| 姓名:John Coulter
国籍:澳大利亚
负责课程:全外教口语班 中外教口语班 企业班
简历:Nationality: Australian
Qualifications:
PhD International Business. Griffith University, Brisbane
Postgraduate Courses in Mathematical Economics, Australian
National
University, Canberra
BA in Economic Development , studies of Asian economies.
Griffith
University, Brisbane.
Teachers Certificate (major in Education) at Armidale Teachers
College .
Professional Experience
Current, Independent private researcher, harmonized environment
and
economy, China Agriculture University, Beijing
Institutional Specialist, BHP Billiton, Yunnan
Reid Corporation, Beijing
授课特点:
By Dr John E. Coulter, Front School Teacher
Our native language is learnt by living it. We are surrounded
by people talking it, and we speak it back to them, interacting
with them and our environment. We should learn foreign languages
by emulating this. As a teacher of English that is how I
try to teach students.
A small child learns the word for "slippery"
after falling over on a wet floor, and never forgets the
word after that. I try to get students learning English
to associate words with experience too, and they improve
much more that way than memorizing from text books. Moreover
their language is much more natural, fluent and apt.
I often bring a suitcase of things to my class - objects
relevant to a lesson - clothes, tools, food, gadgets. We
learn not only the nouns from them, but the adjectives and
verbs that go with them. Even the best Chinese students
(with vocabularies bigger than mine) can have trouble with
prepositions, and this is so easy to teach in class using
objects and the relationships between them (on, inside,
over). They never forget crashing their paper plane through
a plastic window. It is amazing the vocabulary that can
be gained and firmly embedded by having a bike in the classroom.
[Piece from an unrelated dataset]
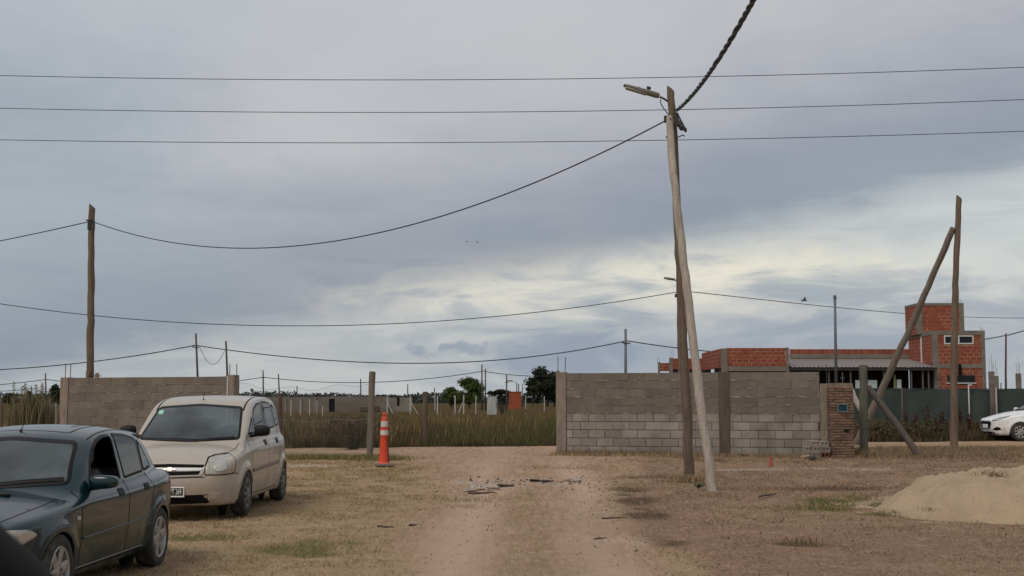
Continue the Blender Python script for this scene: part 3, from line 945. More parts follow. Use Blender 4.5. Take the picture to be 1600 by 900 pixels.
# ------------------------------------------------------------------ champagne compact people carrier
def beige_car(loc, rz):
    sp = dict(L=4.04, H=1.63, wf=0.82, wr=3.45, zr=0.30, ra=0.335, gmid=2.3, belt=1.04, tumble=0.185, gcrown=0.022, flare=0.034, bow=0.10, join=0.035, crown=0.10, gk=0.065, k=0.055,
        low=[(0.14, 0.19), (0.04, 0.27), (0.0, 0.40), (0.012, 0.54), (0.055, 0.66), (0.13, 0.755), (0.32, 0.855), (0.62, 0.935), (0.95, 0.985), (1.6, 1.035), (2.4, 1.06), (3.3, 1.08),
             (3.85, 1.08), (3.97, 1.0), (4.02, 0.75), (4.04, 0.5), (4.0, 0.3), (3.85, 0.21), (2.8, 0.19), (1.2, 0.19)],
        green=[(0.68, 0.85), (0.82, 0.965), (1.18, 1.225), (1.52, 1.455), (1.78, 1.555), (2.2, 1.612), (2.8, 1.630), (3.3, 1.612), (3.64, 1.56), (3.82, 1.43), (3.93, 1.16), (3.97, 0.95), (2.4, 0.8)],
        plan=[(0.0, 0.28), (0.04, 0.52), (0.15, 0.69), (0.38, 0.785), (0.8, 0.83), (1.6, 0.845), (3.0, 0.85), (3.6, 0.84), (3.88, 0.78), (4.02, 0.60), (4.04, 0.25)],
        sec=([0.15, 0.25, 0.45, 0.65, 0.85, 1.05, 1.2], [0.08, 0.045, 0.01, 0.0, 0.006, 0.035, 0.1]),
        gw=([0.8, 1.5, 2.4, 3.2, 3.95], [0.755, 0.785, 0.79, 0.78, 0.72]))
    c = Car('parked_minivan', sp, loc, rz, 'champagne coloured compact minivan parked behind the dark green car', 'car', MT['beige'])
    fr0 = frame('front')
    for sg in (-1, 1):
        W = [[(1.19, 1.078), (1.37, 1.205), (1.53, 1.315), (1.56, 1.325), (1.52, 1.09)],
             [(1.59, 1.095), (1.63, 1.355), (1.77, 1.445), (2.0, 1.508), (2.27, 1.53), (2.29, 1.12)],
             [(2.37, 1.125), (2.36, 1.542), (2.70, 1.54), (2.98, 1.515), (3.12, 1.14)],
             [(3.20, 1.15), (3.07, 1.50), (3.32, 1.47), (3.50, 1.40), (3.64, 1.21), (3.62, 1.17)]]
        for k, P in enumerate(W):
            c.window('side_window', 'side', P, 0.026, sg, rc=0.05, label='small triangular front quarter window' if k == 0 else None)
        fr = frame('side', sg)
        for ln in ([(1.10, 1.05), (1.17, 0.80), (1.20, 0.55), (1.24, 0.26)], [(2.32, 1.55), (2.32, 1.1), (2.33, 0.7), (2.33, 0.27)], [(3.15, 1.13), (3.22, 0.85), (3.12, 0.66)],
                   [(1.24, 0.265), (2.33, 0.265), (3.02, 0.265)]):
            c.ribbon('door_gap', fr, ln, 0.010, MT['black'], 0.0015)
        c.ribbon('side_moulding', fr, [(1.22, 0.585), (3.10, 0.625)], 0.055, MT['beige_trim'], 0.003, 0.014)
        for xh in (2.13, 2.99):
            c.plate('door_handle', fr, [(xh - 0.075, 0.905), (xh + 0.075, 0.905), (xh + 0.075, 0.985), (xh - 0.075, 0.985)], MT['rubber'], 0.008, 0.035)
        fc = frame('corner', sg, R(40))
        h = c.plate('headlight', fc, [(-0.155, 0.60), (-0.13, 0.70), (-0.03, 0.795), (0.08, 0.825), (0.275, 0.845), (0.285, 0.64), (0.20, 0.61), (0.0, 0.60)], MT['lens'], 0.004, 0.035)
        c.plate('reflector', fc, [(-0.07, 0.635), (-0.05, 0.72), (0.03, 0.775), (0.11, 0.775), (0.11, 0.635)], MT['reflector'], 0.008, 0.04, parent=h)
        c.plate('indicator', fc, [(0.15, 0.65), (0.15, 0.80), (0.255, 0.815), (0.262, 0.66)], MT['indicator'], 0.008, 0.02, parent=h)
        c.ribbon('headlight_gap', fc, [(-0.175, 0.59), (-0.145, 0.71), (-0.04, 0.808), (0.075, 0.838), (0.285, 0.858), (0.30, 0.63), (0.21, 0.595), (0.0, 0.585)], 0.012, MT['black'], 0.001, closed=True)
        c.ribbon('bumper_gap', fc, [(-0.17, 0.585), (0.10, 0.585), (0.30, 0.60), (0.37, 0.575)], 0.010, MT['black'], 0.0015)
        c.plate('fog_light_panel', fc, [(-0.12, 0.26), (-0.12, 0.355), (0.16, 0.37), (0.14, 0.285)], MT['beige_dark'], 0.004, 0.02)
        c.plate('fog_lamp', fc, [(-0.09, 0.275), (-0.09, 0.345), (0.005, 0.35), (0.005, 0.28)], MT['lens'], 0.008, 0.02)
        c.plate('tail_light', frame('side', sg), [(3.80, 1.0), (3.80, 1.30), (3.93, 1.25), (4.0, 0.98)], MT['red_lens'], 0.004, 0.04)
        c.mirror(1.30, 0.83, 1.13, MT['rubber'], (0.14, 0.22, 0.155), sg)
    c.window('windscreen', 'front', [(-0.70, 1.015), (-0.595, 1.465), (0, 1.505), (0.595, 1.465), (0.70, 1.015), (0, 0.985)], 0.03, gmat=MT['screen'], rc=0.06)
    s_ = c.plate('sticker', fr0, [(0.50, 1.36), (0.50, 1.41), (0.57, 1.41), (0.57, 1.36)], MT['sticker'], 0.006, 0.006)
    c.window('rear_window', 'rear', [(-0.60, 1.12), (-0.55, 1.46), (0.55, 1.46), (0.60, 1.12)], 0.04, rc=0.07)
    wiper(c, 0.50, -0.16, 1.02, 1.005); wiper(c, -0.10, -0.62, 1.0, 1.04)
    ft = frame('top')
    for sg in (-1, 1):
        c.ribbon('bonnet_gap', ft, cr_open([(0.14, sg * 0.47), (0.30, sg * 0.575), (0.60, sg * 0.66), (0.93, sg * 0.695)]), 0.009, MT['black'], 0.0015)
        c.ribbon('roof_gutter', ft, [(1.55, sg * 0.615), (2.2, sg * 0.60), (3.5, sg * 0.565)], 0.024, MT['rubber'], 0.001)
    g = c.plate('grille', fr0, [(-0.42, 0.575), (-0.455, 0.715), (0, 0.73), (0.455, 0.715), (0.42, 0.575), (0, 0.56)], MT['beige'], 0.012, 0.04)
    c.plate('grille_slot', fr0, [(-0.43, 0.678), (-0.44, 0.710), (0, 0.722), (0.44, 0.710), (0.43, 0.678), (0, 0.682)], MT['black'], 0.015, 0.012, parent=g)
    c.plate('grille_slot', fr0, [(-0.375, 0.592), (-0.40, 0.632), (0, 0.625), (0.40, 0.632), (0.375, 0.592), (0, 0.582)], MT['black'], 0.015, 0.012, parent=g)
    c.plate('grille_bar', fr0, [(-0.415, 0.638), (-0.425, 0.674), (0, 0.678), (0.425, 0.674), (0.415, 0.638), (0, 0.630)], MT['chrome'], 0.018, 0.012, parent=g)
    c.plate('emblem', fr0, [(-0.085, 0.638), (-0.075, 0.668), (-0.03, 0.664), (-0.026, 0.678), (0.034, 0.678), (0.03, 0.664), (0.085, 0.668), (0.075, 0.638), (0.03, 0.642), (0.026, 0.628), (-0.034, 0.628), (-0.03, 0.642)],
            MT['emblem'], 0.026, 0.003, parent=g, step=0.02)
    c.ribbon('bumper_gap', fr0, [(-0.45, 0.562), (0, 0.548), (0.45, 0.562)], 0.011, MT['black'], 0.0015)
    c.plate('lower_intake', fr0, [(-0.50, 0.225), (-0.545, 0.34), (0, 0.325), (0.545, 0.34), (0.50, 0.225), (0, 0.21)], MT['black'], 0.004, 0.03)
    c.ribbon('plate_panel', fr0, [(-0.40, 0.335), (-0.42, 0.465), (0.42, 0.465), (0.40, 0.335)], 0.010, MT['beige_dark'], 0.001, closed=True)
    px_ = c.sh.hit(np.array([[-0.6, 0.0, 0.37]]), np.array([1., 0, 0]))[0][0]
    m_ = MB(); m_.box((px_ - 0.022, -0.20, 0.305), (px_ + 0.03, 0.20, 0.435), 0.004); pl = m_.put('number_plate', MT['plate_white'], c.root)
    m_ = MB(); m_.box((px_ - 0.0235, -0.188, 0.325), (px_ + 0.02, 0.188, 0.424), 0.002); m_.put('plate_field', MT['plate_black'], pl)
    # only the end of the number shows past the green car
    text('PT 269', 0.10, MT['plate_white'], pl, (px_ - 0.0245, -0.092, 0.374), (R(90), 0, R(-90))).scale = (0.52, 1, 1)
    tri_antenna(c, 1.80, 0.02, 1.545, 0.10, 0.35)
    c.cabin(0.98, seats=(1.75,), rear=2.6, belt=0.95, steer_side=-1)
    c.wheels(0.305, 0.195, 0.19, 0.765, 'cover', MT['cover'])
    c.liners(0.335)
    for sg in (-1, 1):
        c.panels.append(('door', 'side', sg, [(1.22, 0.265), (1.17, 0.8), (1.1, 1.05), (1.35, 1.23), (1.58, 1.4), (1.8, 1.5), (2.32, 1.57), (2.33, 0.265)]))
        c.panels.append(('door', 'side', sg, [(2.33, 0.265), (2.32, 1.57), (2.9, 1.56), (3.08, 1.53), (3.15, 1.13), (3.22, 0.85), (3.12, 0.66), (3.02, 0.265)]))
    c.panels.append(('bonnet', 'top', 1, [(0.14, 0.47), (0.3, 0.575), (0.6, 0.66), (0.9, 0.695), (0.9, -0.695), (0.6, -0.66), (0.3, -0.575), (0.14, -0.47)]))
    c.panels.append(('front_bumper', 'profile', 1, [(-0.2, 0.1), (-0.2, 0.565), (0.3, 0.565), (0.5, 0.56), (0.49, 0.1)]))
    c.finish_body()
    return c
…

For example, we turn it upside down and adjust the chain
tension. Then we talk about the abstract concept of tension
in relations between people or nations.
Mao Zedong taught that the world is the "big school"
and we often leave the class room to visit a supermarket,
a car park, a construction site. When things and actions
are in front of your eyes, it is so obvious what is being
understood and retained. When there is an error of speech,
it can be quickly and simply rectified.
For large and abstract concepts that cannot be brought
into the classroom and seen and felt, we use classic movies,
selecting dialog scenes that have series of powerful one
liners. After observing the scenes and reading the script,
the students act out the scene. If the students' friends
and families could see them acting and shouting, whispering,
demanding, pleading in English the way they do after practice,
I am sure they would be amazed and proud. There was one
student who came from a far way province to learn at Front
School for a month. She had been shy and stumbling at first.
We had done the First Class dinner scene from the Titanic,
and on the last day when saying goodbye, she grabbed my
arm, stared intensely through me and said with a flare Leonarda
Dicaprio would be proud of, "Don't do it, take my hand
and I'll help you. Make each day count."